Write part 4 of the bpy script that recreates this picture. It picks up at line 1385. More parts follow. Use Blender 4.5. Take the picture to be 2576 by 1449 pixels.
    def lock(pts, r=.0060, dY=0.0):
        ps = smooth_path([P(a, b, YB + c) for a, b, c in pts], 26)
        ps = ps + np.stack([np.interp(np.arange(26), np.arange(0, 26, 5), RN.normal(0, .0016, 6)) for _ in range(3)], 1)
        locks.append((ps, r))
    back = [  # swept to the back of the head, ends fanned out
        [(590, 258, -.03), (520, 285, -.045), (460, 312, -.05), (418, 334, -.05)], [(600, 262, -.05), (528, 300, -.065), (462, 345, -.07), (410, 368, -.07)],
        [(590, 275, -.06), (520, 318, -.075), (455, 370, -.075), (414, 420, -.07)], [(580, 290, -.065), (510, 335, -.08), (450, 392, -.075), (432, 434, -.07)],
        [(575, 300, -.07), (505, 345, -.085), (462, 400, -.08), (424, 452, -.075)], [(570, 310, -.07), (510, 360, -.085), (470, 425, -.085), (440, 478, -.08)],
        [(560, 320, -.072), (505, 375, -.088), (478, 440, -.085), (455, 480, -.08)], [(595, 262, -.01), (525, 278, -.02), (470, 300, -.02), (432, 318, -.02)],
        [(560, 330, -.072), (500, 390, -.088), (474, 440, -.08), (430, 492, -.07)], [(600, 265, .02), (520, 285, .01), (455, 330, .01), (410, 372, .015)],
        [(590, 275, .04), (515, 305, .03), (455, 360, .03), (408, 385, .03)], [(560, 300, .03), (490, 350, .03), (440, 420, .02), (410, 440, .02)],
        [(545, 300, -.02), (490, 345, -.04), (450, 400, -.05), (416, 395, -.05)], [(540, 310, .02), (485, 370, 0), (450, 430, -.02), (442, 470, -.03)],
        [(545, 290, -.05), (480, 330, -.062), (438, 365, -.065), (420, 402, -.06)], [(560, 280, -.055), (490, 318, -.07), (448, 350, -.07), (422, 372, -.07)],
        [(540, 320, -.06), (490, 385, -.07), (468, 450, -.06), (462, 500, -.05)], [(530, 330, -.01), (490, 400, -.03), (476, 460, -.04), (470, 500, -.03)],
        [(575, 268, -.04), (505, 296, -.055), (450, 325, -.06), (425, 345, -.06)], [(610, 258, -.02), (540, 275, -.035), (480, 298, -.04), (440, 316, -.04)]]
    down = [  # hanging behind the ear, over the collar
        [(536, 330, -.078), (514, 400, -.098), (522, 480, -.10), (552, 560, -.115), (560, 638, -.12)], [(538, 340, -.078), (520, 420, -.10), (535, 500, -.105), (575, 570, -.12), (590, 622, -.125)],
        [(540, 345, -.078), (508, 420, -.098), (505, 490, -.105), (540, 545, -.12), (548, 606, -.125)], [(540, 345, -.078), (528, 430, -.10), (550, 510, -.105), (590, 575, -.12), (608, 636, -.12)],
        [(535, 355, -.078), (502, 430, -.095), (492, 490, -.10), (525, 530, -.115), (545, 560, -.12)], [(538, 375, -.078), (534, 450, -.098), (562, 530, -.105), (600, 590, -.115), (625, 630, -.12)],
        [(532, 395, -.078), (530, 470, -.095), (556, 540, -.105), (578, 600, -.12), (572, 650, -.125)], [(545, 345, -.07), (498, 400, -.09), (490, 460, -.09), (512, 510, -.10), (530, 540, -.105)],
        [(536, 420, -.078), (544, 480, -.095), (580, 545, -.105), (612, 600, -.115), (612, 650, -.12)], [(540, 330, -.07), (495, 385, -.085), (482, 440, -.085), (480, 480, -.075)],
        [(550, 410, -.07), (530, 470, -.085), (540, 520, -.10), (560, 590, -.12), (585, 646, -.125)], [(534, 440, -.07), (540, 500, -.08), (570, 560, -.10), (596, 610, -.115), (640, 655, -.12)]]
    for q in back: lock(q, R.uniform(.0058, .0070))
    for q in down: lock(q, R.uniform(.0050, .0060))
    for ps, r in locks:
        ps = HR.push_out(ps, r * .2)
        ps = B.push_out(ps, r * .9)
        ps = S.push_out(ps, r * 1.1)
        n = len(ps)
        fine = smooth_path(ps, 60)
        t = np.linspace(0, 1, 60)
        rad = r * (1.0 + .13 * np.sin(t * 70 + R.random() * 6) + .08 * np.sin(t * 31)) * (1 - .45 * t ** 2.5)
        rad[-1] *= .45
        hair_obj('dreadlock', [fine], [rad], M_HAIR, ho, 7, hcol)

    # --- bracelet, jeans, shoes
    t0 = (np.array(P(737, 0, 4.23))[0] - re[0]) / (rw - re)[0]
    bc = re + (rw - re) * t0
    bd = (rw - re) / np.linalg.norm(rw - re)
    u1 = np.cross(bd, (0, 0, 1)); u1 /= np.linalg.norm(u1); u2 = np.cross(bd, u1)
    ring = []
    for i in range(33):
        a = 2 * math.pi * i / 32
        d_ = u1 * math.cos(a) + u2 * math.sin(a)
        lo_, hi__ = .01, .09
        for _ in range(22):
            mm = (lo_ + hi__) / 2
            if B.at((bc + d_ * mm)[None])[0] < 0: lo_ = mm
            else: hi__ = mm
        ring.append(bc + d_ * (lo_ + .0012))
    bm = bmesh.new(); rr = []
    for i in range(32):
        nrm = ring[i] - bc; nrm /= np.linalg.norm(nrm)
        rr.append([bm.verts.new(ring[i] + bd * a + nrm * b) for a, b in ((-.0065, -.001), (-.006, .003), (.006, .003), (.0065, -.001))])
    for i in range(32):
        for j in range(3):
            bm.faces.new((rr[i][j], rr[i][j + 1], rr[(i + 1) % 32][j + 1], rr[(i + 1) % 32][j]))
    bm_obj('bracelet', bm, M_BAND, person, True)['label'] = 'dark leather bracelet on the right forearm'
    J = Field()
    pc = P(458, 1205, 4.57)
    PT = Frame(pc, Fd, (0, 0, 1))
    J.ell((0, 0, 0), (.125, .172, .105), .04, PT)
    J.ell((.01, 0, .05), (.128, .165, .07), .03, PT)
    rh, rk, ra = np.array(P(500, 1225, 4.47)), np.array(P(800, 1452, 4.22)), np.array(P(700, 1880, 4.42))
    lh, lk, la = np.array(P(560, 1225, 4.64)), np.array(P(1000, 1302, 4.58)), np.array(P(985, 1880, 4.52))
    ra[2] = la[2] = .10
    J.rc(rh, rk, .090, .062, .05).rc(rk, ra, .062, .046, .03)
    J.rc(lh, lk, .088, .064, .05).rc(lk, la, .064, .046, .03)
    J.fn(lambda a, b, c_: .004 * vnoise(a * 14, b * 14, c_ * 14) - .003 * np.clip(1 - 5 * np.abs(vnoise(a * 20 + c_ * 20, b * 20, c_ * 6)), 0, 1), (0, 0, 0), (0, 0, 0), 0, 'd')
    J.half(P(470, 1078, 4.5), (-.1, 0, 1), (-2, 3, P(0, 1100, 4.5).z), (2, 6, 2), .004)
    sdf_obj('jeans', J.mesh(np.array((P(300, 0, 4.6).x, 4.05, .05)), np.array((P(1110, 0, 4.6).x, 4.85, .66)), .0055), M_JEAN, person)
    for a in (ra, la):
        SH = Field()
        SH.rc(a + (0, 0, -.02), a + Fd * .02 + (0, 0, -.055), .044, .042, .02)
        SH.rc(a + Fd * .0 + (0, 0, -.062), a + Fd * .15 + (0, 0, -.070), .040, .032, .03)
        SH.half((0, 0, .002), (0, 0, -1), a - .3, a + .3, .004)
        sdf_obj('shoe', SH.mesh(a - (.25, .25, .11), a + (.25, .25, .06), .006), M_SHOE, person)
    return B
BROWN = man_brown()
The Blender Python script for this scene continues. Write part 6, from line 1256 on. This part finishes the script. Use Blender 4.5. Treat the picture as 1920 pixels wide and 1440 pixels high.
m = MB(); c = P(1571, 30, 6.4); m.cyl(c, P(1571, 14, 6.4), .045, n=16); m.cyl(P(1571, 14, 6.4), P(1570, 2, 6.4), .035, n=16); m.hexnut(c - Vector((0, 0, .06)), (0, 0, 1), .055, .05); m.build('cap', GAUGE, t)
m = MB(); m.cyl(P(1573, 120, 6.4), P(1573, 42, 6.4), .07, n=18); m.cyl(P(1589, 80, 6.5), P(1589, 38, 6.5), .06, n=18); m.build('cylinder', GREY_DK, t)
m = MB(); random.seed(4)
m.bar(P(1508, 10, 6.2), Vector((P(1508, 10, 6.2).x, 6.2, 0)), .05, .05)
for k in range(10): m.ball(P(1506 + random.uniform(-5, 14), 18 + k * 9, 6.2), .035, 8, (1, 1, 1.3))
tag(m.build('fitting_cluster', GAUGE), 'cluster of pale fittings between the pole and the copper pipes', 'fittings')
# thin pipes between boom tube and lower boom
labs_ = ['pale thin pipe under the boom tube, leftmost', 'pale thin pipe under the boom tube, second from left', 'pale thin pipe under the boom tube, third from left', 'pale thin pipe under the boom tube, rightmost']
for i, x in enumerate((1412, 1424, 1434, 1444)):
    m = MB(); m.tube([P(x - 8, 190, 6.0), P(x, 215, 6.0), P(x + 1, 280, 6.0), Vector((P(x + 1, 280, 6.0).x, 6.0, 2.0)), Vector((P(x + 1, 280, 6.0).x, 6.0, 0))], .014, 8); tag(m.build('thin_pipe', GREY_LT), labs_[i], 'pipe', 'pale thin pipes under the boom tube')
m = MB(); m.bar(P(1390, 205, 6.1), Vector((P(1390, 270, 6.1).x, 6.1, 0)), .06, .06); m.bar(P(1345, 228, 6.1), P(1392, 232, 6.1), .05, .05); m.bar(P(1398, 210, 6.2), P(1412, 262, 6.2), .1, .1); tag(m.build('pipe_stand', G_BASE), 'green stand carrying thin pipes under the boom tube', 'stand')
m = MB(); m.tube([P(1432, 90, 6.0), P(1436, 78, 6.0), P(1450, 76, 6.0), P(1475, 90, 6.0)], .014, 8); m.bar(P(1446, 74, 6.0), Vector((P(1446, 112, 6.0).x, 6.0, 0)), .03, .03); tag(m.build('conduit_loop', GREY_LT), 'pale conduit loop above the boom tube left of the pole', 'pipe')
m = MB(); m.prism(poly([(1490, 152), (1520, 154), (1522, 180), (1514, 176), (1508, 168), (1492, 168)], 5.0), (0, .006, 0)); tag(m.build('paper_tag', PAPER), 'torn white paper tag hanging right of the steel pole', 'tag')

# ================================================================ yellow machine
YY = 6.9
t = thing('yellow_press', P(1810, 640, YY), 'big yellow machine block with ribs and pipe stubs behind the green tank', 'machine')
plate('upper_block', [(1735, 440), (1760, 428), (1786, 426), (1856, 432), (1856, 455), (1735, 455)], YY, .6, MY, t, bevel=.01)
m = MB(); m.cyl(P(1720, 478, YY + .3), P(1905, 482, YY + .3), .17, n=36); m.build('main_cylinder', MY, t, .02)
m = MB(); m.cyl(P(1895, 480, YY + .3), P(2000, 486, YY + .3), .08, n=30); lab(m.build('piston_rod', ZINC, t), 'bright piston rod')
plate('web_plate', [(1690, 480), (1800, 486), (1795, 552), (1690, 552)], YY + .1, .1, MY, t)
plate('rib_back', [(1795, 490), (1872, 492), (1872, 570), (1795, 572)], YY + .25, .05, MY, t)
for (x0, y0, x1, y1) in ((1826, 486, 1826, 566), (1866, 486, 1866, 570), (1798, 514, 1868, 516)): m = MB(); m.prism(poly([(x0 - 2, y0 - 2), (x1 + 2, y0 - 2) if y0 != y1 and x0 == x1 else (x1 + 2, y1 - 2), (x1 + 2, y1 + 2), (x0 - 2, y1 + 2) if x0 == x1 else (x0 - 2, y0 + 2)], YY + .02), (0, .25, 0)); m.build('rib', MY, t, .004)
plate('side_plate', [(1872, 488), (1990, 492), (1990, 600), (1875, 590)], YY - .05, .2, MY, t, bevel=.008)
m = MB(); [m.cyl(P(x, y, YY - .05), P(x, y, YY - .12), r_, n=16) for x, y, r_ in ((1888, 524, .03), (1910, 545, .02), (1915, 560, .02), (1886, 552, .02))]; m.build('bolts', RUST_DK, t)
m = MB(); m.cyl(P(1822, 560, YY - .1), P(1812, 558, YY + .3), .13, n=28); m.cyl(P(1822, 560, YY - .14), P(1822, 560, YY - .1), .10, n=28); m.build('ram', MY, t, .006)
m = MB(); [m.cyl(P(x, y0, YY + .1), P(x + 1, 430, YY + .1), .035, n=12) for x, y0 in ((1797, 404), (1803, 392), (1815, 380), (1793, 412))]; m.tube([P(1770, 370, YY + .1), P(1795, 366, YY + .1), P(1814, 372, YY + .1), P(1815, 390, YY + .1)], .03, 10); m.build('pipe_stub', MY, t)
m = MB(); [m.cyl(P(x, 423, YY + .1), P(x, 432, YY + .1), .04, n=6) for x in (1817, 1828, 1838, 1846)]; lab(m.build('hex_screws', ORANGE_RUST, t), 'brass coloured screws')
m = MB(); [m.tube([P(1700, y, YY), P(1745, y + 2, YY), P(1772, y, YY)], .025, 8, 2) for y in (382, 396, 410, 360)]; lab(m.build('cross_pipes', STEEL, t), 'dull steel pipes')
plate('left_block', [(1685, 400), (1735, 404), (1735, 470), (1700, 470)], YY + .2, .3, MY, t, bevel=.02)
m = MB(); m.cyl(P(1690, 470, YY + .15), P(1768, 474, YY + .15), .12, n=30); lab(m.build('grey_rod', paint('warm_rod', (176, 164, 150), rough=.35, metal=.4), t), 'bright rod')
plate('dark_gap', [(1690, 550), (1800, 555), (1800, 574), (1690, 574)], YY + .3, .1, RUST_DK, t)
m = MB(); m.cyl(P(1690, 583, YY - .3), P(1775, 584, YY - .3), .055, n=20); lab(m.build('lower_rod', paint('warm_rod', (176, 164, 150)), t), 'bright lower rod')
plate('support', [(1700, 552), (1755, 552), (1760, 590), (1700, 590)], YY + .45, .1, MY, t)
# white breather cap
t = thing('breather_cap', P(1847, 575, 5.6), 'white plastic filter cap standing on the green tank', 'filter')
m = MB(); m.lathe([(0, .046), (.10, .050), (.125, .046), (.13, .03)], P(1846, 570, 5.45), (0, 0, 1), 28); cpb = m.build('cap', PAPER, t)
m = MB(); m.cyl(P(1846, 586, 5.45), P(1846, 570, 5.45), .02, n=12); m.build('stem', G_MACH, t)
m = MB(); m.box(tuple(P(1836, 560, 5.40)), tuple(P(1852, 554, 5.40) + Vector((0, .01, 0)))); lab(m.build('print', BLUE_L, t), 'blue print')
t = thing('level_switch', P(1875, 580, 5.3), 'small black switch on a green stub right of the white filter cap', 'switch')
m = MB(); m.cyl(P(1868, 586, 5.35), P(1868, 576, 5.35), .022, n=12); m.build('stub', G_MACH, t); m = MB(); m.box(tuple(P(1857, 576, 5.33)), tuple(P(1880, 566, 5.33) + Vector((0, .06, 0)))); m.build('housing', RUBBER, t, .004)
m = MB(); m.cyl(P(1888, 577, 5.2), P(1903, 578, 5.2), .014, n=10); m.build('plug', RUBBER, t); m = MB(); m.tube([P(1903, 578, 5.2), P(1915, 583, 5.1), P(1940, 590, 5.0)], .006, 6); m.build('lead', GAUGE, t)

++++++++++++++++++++

§ **Aim of the exercise**: In the entries above, count each line with "picture"; reply with the total only.

§ **The solution**: 2